5) next scanline, go to step 2.


Step 3 is obviously more complicated with a priority encoder determining what gets fetched.
It's most likely not exactly this process, but my point is that there are not going to be these adders and subtractions and mathematical comparisons for less than or greater than. Just exact-value tests (using parallel xor gates).
Re: Sprite Rendering
by on (#185400)
Both the NES PPU and various discrete logic arcade games test for "is this sprite in range vertically" using a subtractor. It's really not that complicated, and probably actually smaller than the array of XORs and ANDs and addressing necessary to handle an array of RAM/latches.

Furthermore, you need to perform the subtraction (up to 6 bits out of the 8 possible) in order to figure out which sliver to fetch anyway.
Re: Sprite Rendering
by on (#185411)
lidnariq wrote:
Both the NES PPU and various discrete logic arcade games test for "is this sprite in range vertically" using a subtractor.

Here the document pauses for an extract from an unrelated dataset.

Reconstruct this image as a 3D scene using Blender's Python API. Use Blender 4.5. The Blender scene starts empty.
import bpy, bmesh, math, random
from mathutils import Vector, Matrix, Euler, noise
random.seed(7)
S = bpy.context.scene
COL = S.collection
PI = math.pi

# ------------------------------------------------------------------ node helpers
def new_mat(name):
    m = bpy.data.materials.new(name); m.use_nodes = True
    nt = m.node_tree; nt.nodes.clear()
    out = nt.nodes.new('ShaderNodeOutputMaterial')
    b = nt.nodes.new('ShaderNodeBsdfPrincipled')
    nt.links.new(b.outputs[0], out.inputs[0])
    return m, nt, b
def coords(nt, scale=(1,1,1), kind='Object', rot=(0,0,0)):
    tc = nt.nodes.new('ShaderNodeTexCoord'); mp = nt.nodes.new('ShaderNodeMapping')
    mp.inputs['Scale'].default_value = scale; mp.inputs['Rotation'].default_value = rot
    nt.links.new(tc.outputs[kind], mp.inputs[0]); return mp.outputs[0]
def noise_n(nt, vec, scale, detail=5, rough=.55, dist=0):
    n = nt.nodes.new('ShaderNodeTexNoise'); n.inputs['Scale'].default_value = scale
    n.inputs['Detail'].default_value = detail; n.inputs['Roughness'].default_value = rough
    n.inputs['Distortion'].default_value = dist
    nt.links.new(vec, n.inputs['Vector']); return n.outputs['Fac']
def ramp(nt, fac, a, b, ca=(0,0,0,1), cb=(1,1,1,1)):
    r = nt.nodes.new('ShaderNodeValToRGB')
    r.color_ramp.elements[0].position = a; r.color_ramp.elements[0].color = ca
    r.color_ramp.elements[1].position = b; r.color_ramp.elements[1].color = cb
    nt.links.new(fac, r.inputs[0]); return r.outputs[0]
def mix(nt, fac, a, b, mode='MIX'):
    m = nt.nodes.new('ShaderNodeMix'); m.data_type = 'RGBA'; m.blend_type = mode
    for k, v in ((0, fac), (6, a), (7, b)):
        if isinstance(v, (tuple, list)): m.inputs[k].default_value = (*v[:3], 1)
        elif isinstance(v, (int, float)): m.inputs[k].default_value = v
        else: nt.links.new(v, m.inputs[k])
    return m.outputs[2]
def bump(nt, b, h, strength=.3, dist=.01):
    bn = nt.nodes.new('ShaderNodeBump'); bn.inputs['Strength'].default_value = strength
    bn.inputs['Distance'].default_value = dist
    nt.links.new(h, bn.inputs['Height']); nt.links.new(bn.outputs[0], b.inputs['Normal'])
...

It's really not that complicated, and probably actually smaller than the array of XORs and ANDs and addressing necessary to handle an array of RAM/latches.

Furthermore, you need to perform the subtraction (up to 6 bits out of the 8 possible) in order to figure out which sliver to fetch anyway.


doubt it.
work it out in your head.

and checking for a counter reaching 8,16,32,64,or 128 only involves one AND gate.
Re: Sprite Rendering
by on (#185413)
Your skepticism is duly noted.

It doesn't change that they still use a full adder because you still need the rest (in the case of the SNES, all six lower bits) of the full adder anyway (to determine which row of the sprite to render on this scanline).